Bonafede l’avvio dell’azione disciplinare l’ha ritenuto opportuno. E ha firmato appunto la richiesta di procedura disciplinare nei confronti dei consiglieri del Csm già autosospesi, Corrado Cartoni, Paolo Criscuoli e Antonio Lepre, e nei confronti di Luigi Spina e Gianluigi Morlini, che si sono già dimessi da consiglieri. “Il Guardasigilli – specificano dal Ministero della giustizia – condividendo il provvedimento del procuratore generale della Corte di Cassazione, ha avanzato ulteriori contestazioni”. Bonafede ha quindi assicurato di continuare a muoversi “nel solco di quella compattezza delle istituzioni che ha promosso fin dall’inizio della vicenda che sta investendo il Csm”.
LA NOVITA’. Il guardasigilli ha aggiunto la sua azione a quella del procuratore generale Fuzio formulando un’ulteriore contestazione alle cinque toghe sotto accusa. Quella della scorrettezza. “Secondo noi – specificano sempre da via Arenula – si può contestare rispetto agli stessi fatti che ha valutato la Procura generale”.

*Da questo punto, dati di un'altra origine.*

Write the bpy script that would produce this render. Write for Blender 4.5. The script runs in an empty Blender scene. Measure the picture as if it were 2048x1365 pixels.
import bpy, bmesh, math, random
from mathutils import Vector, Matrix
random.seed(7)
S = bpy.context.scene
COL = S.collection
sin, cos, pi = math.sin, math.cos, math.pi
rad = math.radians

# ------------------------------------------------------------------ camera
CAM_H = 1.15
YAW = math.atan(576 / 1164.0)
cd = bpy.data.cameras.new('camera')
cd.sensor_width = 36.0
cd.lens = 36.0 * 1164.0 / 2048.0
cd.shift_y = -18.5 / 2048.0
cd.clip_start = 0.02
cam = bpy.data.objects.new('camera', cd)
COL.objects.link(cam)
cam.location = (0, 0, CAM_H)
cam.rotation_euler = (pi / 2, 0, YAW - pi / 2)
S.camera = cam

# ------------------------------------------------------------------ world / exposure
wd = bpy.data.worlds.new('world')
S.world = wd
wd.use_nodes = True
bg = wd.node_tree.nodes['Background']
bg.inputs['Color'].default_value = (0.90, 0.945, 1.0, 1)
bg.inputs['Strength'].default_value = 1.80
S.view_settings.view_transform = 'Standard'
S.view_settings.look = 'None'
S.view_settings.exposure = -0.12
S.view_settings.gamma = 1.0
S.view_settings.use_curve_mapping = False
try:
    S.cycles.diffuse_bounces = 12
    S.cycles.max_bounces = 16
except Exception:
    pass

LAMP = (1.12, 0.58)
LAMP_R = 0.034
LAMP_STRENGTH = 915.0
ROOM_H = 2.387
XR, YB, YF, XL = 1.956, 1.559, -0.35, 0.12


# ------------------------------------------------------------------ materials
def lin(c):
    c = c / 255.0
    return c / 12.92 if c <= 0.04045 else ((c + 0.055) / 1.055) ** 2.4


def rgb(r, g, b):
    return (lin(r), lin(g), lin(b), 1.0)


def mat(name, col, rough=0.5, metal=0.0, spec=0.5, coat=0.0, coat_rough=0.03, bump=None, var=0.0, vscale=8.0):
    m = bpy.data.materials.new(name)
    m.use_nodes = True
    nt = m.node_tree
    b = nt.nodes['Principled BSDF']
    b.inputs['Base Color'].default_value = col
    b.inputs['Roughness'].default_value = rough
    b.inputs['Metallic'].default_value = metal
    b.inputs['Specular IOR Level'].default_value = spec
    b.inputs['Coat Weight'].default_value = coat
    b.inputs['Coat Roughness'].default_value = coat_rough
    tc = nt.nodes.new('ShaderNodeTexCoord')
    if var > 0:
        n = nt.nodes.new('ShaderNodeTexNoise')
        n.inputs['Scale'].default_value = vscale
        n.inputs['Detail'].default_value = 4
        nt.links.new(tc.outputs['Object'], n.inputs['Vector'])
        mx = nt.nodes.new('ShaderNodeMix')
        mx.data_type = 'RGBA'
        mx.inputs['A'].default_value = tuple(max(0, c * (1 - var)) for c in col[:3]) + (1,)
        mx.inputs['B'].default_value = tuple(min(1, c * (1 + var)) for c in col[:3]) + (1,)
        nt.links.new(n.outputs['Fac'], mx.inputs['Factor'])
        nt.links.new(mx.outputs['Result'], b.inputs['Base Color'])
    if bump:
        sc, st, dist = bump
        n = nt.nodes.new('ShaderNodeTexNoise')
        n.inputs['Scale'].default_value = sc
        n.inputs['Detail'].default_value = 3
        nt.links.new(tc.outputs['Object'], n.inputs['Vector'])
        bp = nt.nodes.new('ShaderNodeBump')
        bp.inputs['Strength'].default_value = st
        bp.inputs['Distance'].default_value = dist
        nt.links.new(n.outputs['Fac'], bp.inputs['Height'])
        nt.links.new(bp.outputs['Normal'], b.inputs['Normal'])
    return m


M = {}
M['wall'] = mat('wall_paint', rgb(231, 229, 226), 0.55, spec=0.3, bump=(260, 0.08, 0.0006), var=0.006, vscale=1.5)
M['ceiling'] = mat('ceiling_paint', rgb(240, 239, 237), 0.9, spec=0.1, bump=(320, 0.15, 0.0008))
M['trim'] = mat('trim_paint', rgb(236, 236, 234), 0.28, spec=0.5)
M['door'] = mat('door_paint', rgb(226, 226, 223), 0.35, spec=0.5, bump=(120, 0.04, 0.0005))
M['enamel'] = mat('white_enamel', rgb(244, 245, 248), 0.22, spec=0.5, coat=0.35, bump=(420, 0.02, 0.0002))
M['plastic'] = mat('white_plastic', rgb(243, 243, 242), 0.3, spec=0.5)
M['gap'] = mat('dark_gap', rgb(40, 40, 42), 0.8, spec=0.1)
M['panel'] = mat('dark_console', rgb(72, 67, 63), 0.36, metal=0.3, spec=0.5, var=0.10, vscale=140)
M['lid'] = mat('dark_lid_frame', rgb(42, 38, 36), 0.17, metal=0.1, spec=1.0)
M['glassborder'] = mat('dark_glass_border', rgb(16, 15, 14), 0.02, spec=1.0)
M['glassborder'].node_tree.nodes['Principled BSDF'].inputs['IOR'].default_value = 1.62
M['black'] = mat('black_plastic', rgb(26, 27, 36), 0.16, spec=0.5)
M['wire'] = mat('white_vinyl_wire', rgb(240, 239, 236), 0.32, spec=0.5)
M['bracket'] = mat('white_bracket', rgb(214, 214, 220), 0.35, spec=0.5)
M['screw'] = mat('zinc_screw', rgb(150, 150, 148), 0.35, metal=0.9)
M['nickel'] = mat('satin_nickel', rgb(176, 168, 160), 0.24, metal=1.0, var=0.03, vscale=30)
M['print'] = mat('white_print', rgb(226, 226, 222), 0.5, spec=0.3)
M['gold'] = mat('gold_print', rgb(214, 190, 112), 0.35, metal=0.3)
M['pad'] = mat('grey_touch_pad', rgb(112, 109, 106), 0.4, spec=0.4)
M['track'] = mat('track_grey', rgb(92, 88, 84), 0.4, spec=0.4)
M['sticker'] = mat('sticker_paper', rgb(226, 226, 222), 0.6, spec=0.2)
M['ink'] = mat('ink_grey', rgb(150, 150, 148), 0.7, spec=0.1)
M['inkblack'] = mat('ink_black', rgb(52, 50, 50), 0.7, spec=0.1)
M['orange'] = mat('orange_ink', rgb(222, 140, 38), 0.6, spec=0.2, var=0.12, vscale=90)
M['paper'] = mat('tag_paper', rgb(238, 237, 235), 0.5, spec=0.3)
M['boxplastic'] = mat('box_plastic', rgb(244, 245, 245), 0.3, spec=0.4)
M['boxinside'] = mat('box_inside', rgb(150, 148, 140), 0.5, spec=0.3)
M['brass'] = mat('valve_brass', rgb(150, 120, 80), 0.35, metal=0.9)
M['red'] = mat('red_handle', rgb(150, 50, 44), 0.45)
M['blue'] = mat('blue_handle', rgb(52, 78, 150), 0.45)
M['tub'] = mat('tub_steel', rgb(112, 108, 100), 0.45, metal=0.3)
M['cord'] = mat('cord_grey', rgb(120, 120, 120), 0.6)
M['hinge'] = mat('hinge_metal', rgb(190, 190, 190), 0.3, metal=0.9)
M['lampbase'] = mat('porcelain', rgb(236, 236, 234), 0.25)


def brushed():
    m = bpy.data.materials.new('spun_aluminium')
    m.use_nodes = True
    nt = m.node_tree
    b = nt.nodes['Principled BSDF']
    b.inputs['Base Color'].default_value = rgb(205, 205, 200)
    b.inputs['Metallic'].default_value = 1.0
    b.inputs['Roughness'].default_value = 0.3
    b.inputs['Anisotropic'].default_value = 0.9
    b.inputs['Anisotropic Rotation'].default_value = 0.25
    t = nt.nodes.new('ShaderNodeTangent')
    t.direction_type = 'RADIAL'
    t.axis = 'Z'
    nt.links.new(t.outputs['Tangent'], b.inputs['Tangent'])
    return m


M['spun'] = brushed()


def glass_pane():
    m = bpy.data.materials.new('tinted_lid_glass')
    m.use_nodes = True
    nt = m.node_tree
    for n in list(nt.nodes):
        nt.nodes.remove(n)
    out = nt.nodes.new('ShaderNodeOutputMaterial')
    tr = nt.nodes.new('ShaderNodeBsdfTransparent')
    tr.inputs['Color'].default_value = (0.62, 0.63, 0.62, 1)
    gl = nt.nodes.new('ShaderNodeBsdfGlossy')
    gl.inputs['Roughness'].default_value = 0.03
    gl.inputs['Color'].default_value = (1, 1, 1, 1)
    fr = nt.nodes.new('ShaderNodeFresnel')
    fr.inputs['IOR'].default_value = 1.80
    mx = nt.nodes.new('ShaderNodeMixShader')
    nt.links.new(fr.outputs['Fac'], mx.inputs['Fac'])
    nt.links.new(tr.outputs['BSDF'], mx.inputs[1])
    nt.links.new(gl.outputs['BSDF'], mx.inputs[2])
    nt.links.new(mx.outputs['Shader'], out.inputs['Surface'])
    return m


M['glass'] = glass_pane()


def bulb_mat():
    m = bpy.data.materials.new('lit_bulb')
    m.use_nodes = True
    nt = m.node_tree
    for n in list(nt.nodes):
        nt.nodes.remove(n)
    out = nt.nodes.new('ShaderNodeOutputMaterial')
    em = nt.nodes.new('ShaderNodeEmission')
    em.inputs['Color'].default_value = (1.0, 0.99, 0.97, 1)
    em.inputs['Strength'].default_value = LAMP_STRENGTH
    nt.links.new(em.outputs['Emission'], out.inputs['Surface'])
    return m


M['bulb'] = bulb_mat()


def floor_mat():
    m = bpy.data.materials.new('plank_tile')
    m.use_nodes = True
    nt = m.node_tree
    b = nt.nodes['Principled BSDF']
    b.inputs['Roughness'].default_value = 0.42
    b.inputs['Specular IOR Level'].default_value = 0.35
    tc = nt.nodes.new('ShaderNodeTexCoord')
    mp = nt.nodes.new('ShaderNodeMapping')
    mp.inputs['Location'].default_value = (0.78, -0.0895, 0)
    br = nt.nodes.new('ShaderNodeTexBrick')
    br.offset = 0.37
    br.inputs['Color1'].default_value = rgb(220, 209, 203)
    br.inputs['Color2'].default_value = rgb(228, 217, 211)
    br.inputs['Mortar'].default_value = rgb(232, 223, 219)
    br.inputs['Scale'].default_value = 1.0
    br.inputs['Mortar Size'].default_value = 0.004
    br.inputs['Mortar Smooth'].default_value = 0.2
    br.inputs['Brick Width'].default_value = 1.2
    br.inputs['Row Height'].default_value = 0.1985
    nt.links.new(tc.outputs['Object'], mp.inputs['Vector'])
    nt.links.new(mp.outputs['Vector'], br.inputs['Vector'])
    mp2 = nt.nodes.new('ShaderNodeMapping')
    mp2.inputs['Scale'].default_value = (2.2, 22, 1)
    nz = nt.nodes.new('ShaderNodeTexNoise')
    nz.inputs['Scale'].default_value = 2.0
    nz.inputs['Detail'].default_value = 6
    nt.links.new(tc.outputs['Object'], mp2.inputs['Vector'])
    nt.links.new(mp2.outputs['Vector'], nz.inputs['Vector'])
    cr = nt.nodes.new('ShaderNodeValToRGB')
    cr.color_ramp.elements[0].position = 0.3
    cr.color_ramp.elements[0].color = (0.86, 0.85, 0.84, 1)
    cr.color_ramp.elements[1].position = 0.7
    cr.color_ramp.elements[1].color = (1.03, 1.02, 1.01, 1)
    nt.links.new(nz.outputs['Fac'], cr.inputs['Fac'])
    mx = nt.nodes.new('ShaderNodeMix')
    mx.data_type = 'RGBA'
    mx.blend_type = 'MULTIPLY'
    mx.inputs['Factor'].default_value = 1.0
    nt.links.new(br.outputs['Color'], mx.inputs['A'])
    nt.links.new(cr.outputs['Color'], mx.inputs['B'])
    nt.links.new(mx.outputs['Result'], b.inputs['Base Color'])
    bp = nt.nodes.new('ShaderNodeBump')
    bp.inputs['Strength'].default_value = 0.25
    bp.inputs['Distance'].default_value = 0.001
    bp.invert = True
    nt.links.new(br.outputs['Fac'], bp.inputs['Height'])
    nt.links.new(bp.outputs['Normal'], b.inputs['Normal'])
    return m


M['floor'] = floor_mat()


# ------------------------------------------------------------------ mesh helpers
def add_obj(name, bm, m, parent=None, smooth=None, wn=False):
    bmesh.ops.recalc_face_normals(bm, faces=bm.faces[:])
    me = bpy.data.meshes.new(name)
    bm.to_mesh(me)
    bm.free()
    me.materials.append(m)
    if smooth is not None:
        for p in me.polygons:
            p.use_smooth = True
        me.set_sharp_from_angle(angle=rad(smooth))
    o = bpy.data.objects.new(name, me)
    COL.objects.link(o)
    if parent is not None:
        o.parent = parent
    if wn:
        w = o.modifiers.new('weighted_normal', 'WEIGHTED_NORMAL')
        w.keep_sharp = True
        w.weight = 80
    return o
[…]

L’ALTRA BATTAGLIA. Il ministro Bonafede non ha perso poi l’occasione per rilanciare la battaglia contro le correnti in cui è divisa la magistratura. Intervenendo a Napoli, in occasione della firma di un protocollo quadro per il riutilizzo di caserme dismesse, il guardasigilli ha infatti denunciato: “La magistratura italiana è di un livello altissimo, una delle migliori magistrature al mondo, ma sicuramente c’è un sistema delle correnti che è un sistema che in tanti, anche la magistratura stessa, ci siamo impegnati a combattere”. Di più: “Non parliamo dell’associazionismo, ma delle degenerazioni del correntismo. Sicuramente quello che è successo è grave e su questo dobbiamo essere inflessibili, determinati ma rimanere compatti”. Bonafede ha infine assicurato che porterà avanti un pacchetto di riforme che riguardano sia il Csm che in generale un sistema meritocratico all’interno della magistratura.